Su hermana me advirtió previamente que se encontraba un tanto torpón y despistado, y ante mi sorpresa y la de ella, me encuentro con un vejete animado y parlanchín dispuesto a relatarme un sinfín de hechos aparentemente fútiles y triviales que, sin embargo, merecen un rincón irisado en la memoria. Es solidario sin estar vigilado, y es libre sin haber sido nunca rico. Célibe por propia voluntad, ha ostentado a lo largo de su vida una virilidad de estameña.

-«Tuve una novia, pero aquello fue una ventolera que duró sólo unos meses. La verdad es que no sentía vocación por el matrimonio y sus complejidades. Rodeado de mujeres, pues soy el único varón en la familia, he estado atendido en todo momento sin notar la ausencia de una esposa. Mi profesión fue la de carpintero, pero pronto ocupé la vacante de mi padre en la fábrica de electricidad de El Carmen, propiedad de mi tío D. Antonio Baena Delgado. En aquellos tiempos de frecuentes apagones, la chiquillería cantaba a coro «Hache, y, jota, ka… la luz de Baena no vale ná». Cobrando los recibos por todo el pueblo creció mi afición andariega».

Tiene la voz de flauta dulce y el encanto intemporal de un daguerrotipo. Mirando hacia atrás sin ira ni nostalgia, en una búsqueda anginosa, desentierra los espectros ominosos del pretérito que acuden como saliendo de la migraña de una siesta.       

-«La mili la hice en Melilla. ¡Tres años sin ver a la familia! Escapé del desastre de Annual por chiripa, pues allí se quedaron para siempre muchos paisanos. De entre los pocos que se salvaron conmigo está «El Carrizo», que todos los años viene por feria de agosto. Para celebrar el acontecimiento nos vamos juntos al ferial y, echándole la espalda a la Meca, cogemos una pachera de churros con chocolate. ¿La Guerra Civil? Yo nunca tomé partido y siempre me guie por la bondad de las personas. Recuerdo cuando entraron las tropas de Castejón. Las gentes del comité, instalado en la acera de enfrente, despavoridas, penetraron en mi casa, la única del barrio abierta de par en par, para saltar la tapia y ganar en la huida el campo de fútbol que estaba a la espalda. Yo mismo, junto a mi abuelo, les ayudé a auparse para salvar la altura. Con la bulla y el miedo se dejaron atrás sables, escopetas, hoces, hachas y hasta una chaqueta. Cuando registramos la prenda de vestir encontramos una lista de candidatos al paredón en la que estábamos incluidos mi abuelo y yo. ¡Qué barbaridad! Así es que lo más piadoso que se puede hacer con estos recuerdos es archivarlos en el olvido».

     

Me maravilla encontrar colgado de la pared un magnífico retrato del Nazareno hecho por él en 1934 a carboncillo. Me muestra asimismo numerosos cuadros de Julio Romero reproducidos diestramente por su mano con la misma técnica del grafito. Es ésta una habilidad que muy pocos conocen. Con mis elogios consigo placidez de su alma y, nervioso, adopta una postura en escorzo, engarabitado. Por un instante su silueta asemeja la figura atormentada de un profeta escapado de un retablo de Berruguete.

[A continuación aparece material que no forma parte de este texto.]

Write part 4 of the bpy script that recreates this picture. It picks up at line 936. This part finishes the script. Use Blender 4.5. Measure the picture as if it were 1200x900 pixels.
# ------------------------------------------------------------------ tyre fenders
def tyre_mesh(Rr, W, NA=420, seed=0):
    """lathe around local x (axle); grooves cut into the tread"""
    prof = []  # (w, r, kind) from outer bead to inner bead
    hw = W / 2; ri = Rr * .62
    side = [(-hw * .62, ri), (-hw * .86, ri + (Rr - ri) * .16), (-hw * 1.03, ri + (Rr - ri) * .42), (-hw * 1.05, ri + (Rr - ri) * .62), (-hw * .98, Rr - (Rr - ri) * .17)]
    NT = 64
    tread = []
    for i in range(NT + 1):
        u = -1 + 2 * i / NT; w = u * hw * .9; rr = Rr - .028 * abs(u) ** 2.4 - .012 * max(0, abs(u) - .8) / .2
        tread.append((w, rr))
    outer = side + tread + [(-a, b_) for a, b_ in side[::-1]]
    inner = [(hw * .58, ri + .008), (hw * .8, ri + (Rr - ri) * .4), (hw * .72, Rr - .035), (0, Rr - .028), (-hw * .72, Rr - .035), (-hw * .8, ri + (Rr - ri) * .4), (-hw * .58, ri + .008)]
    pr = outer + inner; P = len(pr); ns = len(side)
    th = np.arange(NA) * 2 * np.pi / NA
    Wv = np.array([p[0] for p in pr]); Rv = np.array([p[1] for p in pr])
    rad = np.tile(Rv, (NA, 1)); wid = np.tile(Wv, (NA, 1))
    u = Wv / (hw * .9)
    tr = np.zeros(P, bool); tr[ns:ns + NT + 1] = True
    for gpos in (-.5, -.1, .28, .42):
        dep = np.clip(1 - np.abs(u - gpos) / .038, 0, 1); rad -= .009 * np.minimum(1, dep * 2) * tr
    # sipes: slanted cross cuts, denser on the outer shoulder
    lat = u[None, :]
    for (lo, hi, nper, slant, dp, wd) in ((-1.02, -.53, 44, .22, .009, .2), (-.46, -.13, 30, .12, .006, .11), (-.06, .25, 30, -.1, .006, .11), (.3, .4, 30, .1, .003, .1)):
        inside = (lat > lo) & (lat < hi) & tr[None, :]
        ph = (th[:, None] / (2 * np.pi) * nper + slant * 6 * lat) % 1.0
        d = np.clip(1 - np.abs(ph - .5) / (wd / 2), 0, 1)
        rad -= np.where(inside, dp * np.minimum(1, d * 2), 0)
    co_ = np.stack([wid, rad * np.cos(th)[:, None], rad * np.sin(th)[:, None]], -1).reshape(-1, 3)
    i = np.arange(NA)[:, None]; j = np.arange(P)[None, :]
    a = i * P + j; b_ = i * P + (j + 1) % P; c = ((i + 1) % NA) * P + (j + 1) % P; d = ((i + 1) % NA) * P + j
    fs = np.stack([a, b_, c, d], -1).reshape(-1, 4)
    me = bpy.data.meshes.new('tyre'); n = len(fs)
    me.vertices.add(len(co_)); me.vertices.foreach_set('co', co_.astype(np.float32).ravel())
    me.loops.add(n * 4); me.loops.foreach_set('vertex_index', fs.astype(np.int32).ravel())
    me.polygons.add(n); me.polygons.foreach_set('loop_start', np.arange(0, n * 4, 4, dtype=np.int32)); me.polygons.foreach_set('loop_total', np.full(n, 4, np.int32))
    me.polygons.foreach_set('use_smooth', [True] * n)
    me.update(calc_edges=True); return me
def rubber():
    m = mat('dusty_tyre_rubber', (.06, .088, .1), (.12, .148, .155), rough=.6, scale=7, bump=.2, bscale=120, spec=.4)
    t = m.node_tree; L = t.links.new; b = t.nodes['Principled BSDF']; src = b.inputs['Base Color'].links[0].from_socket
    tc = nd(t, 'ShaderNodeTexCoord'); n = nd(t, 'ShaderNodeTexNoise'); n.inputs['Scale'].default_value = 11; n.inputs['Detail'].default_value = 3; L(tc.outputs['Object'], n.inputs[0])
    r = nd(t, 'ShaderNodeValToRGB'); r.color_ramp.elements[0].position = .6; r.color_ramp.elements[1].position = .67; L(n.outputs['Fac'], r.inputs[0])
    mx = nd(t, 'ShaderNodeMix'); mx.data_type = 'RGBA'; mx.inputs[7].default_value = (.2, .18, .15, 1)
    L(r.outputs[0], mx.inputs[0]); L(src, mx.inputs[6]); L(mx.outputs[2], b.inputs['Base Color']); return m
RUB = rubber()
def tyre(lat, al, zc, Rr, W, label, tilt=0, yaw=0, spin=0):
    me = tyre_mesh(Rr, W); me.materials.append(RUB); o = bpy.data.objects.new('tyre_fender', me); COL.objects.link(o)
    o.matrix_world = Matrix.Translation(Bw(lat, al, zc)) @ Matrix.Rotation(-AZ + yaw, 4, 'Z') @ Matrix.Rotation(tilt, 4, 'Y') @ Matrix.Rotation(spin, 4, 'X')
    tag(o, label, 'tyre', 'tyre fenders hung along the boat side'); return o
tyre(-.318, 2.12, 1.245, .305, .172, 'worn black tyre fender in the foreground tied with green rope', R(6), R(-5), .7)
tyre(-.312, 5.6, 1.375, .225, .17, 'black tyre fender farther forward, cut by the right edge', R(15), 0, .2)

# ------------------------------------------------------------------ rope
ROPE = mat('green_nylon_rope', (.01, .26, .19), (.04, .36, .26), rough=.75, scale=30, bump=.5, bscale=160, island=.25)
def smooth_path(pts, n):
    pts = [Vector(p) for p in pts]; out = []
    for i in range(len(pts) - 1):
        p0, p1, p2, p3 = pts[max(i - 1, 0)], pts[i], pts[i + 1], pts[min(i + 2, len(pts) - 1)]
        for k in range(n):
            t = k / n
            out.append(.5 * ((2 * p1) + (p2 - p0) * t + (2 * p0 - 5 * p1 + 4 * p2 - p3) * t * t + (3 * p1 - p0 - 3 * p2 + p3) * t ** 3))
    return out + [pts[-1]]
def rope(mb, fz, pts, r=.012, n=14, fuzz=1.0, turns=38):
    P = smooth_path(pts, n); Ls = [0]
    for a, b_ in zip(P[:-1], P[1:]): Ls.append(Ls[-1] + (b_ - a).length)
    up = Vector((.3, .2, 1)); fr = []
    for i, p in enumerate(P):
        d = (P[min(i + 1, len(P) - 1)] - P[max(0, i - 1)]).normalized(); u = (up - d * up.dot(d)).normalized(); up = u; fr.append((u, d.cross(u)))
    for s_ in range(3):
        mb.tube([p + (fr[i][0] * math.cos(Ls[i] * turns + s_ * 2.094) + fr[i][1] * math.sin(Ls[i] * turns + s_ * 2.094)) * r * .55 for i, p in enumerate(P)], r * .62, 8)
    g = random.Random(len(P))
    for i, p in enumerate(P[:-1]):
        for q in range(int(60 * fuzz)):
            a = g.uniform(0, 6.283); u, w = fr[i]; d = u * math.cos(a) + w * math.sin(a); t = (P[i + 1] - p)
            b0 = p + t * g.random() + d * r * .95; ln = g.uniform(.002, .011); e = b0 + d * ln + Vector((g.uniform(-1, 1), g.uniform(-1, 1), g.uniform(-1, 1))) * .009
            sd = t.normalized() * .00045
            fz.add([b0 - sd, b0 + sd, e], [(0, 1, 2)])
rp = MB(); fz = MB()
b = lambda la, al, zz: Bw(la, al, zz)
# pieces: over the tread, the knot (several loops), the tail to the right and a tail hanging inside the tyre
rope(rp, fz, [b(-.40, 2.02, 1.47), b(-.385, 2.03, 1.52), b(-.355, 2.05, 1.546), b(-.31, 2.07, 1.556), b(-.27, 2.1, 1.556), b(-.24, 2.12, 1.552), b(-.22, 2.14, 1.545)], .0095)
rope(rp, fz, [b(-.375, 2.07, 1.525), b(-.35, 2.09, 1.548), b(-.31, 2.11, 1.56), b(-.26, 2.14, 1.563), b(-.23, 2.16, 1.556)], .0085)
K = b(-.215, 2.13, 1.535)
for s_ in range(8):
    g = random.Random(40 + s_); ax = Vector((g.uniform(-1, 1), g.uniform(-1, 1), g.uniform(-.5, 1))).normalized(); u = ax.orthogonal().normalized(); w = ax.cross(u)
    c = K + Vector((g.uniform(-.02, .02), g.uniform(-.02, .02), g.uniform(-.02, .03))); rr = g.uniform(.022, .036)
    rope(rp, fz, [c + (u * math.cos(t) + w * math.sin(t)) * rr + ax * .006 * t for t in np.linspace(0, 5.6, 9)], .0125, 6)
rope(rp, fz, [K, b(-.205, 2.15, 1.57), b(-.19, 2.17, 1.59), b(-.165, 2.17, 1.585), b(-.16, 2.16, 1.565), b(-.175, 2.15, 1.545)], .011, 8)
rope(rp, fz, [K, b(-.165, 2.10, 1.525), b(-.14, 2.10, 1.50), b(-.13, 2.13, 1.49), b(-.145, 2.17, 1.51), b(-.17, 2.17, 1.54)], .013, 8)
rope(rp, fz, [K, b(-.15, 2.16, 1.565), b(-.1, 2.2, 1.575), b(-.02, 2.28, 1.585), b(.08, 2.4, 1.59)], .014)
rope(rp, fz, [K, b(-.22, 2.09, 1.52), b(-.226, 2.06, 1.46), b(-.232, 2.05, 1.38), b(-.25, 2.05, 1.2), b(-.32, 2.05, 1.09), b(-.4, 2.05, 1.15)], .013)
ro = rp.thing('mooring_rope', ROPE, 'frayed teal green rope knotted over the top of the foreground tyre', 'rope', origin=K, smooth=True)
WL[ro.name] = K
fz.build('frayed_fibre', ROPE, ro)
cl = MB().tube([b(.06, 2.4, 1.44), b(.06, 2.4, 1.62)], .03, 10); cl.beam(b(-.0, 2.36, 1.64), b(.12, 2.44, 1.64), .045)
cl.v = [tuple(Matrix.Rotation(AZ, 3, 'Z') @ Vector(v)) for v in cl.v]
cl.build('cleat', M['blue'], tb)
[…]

-«En las dos cofradías más antiguas del pueblo, la de Jesús y el Santo Sepulcro, soy el hermano más veterano. En la de Jesús tengo el cargo de mayordomo y por eso llevo siempre más llaves que un cerrajero. Allí me bautizaron como El Espía, porque existiendo esa natural pelusilla entre las dos hermandades, cuando celebrábamos cabildo no faltaba quien dijera: «Anda, llévale ya el parte al otro cofrade, que se entere bien de la reforma del trono». ¿Comilón? No. Eso es exagerado. Lo que pasa es que necesito dos horas para almorzar, porque como muy despacito. Para tragaldabas Juan Hierro, que es de mi misma edad. ¡Qué buen saque tiene! Por proximidad he frecuentado más la ermita del Patrón, que no por favoritismo, y espero recuperarme pronto para asistir una vez más a su quinario”.